## REQUIREMENT
Give back an exact copy of the lines from the start of the material through the line bearing "from mathutils import Vector, Matrix, Euler". Include both ends and nothing else.

-------

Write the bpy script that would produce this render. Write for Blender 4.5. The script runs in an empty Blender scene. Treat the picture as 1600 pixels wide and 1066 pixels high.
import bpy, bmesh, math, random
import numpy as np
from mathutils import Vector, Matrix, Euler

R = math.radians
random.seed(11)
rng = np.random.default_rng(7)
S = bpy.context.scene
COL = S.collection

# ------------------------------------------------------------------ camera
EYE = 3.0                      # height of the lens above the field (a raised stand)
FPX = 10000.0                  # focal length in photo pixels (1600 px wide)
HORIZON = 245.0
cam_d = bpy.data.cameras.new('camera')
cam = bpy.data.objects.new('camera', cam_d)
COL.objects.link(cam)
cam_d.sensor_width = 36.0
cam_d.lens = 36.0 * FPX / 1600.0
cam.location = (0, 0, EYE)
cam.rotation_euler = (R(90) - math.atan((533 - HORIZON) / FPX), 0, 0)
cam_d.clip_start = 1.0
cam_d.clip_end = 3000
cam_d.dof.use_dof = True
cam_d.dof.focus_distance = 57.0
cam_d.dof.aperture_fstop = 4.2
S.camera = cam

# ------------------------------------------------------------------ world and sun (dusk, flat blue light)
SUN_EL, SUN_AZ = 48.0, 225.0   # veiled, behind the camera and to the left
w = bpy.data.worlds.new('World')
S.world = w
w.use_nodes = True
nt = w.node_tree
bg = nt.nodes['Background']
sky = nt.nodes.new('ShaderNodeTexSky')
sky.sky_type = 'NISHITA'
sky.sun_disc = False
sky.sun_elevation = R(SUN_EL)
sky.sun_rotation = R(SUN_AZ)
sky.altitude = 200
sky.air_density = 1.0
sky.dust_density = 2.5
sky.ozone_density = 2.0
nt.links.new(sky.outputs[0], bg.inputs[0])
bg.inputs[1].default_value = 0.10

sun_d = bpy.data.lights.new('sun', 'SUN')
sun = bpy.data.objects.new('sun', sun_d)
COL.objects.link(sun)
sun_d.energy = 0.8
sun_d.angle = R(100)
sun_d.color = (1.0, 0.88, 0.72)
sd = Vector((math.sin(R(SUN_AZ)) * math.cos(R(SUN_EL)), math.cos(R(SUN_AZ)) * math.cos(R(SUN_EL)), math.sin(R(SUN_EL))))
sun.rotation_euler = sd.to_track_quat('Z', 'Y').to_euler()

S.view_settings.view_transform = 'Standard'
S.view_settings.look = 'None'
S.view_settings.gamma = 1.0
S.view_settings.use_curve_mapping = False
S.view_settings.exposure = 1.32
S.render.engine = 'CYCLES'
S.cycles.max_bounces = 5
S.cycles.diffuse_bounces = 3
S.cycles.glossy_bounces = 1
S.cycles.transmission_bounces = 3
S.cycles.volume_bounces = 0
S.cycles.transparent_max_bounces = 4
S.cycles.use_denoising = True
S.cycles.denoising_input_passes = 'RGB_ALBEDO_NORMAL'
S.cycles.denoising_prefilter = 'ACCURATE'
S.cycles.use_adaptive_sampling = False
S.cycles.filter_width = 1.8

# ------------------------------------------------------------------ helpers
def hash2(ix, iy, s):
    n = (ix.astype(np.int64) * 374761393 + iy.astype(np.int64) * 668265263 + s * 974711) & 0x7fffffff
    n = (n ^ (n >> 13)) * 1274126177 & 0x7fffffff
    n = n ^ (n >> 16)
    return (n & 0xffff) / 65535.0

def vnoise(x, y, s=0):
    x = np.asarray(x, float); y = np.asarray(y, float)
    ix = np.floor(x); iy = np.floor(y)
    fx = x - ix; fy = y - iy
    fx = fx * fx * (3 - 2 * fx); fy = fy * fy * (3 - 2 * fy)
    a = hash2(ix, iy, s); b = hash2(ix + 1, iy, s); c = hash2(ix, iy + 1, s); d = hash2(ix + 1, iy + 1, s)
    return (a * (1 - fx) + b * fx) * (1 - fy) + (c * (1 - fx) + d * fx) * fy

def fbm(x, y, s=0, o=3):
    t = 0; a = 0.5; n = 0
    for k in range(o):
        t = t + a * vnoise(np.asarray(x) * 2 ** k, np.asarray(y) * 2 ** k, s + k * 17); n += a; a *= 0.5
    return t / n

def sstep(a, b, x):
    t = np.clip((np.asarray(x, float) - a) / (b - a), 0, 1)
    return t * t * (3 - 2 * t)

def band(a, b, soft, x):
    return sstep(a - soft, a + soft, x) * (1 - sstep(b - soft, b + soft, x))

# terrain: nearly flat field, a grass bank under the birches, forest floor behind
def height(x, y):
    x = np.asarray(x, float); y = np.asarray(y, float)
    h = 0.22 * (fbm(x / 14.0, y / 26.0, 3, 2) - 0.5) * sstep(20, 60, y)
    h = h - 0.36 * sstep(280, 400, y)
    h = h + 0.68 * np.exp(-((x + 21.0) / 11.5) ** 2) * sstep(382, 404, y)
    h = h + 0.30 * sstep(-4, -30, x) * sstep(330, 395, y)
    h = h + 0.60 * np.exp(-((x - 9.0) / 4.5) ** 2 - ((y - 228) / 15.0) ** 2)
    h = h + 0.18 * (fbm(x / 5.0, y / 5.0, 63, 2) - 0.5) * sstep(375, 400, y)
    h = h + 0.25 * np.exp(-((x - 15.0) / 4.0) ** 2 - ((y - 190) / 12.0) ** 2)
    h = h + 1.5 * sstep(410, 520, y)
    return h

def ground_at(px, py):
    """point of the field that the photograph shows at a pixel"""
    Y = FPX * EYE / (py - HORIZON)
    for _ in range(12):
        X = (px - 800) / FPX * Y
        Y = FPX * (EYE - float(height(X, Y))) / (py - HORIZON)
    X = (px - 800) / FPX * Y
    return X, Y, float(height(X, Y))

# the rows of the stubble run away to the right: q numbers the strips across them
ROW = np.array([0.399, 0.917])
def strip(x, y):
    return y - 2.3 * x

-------

## RESULT BELOW
Write the bpy script that would produce this render. Write for Blender 4.5. The script runs in an empty Blender scene. Treat the picture as 1600 pixels wide and 1066 pixels high.
import bpy, bmesh, math, random
import numpy as np
from mathutils import Vector, Matrix, Euler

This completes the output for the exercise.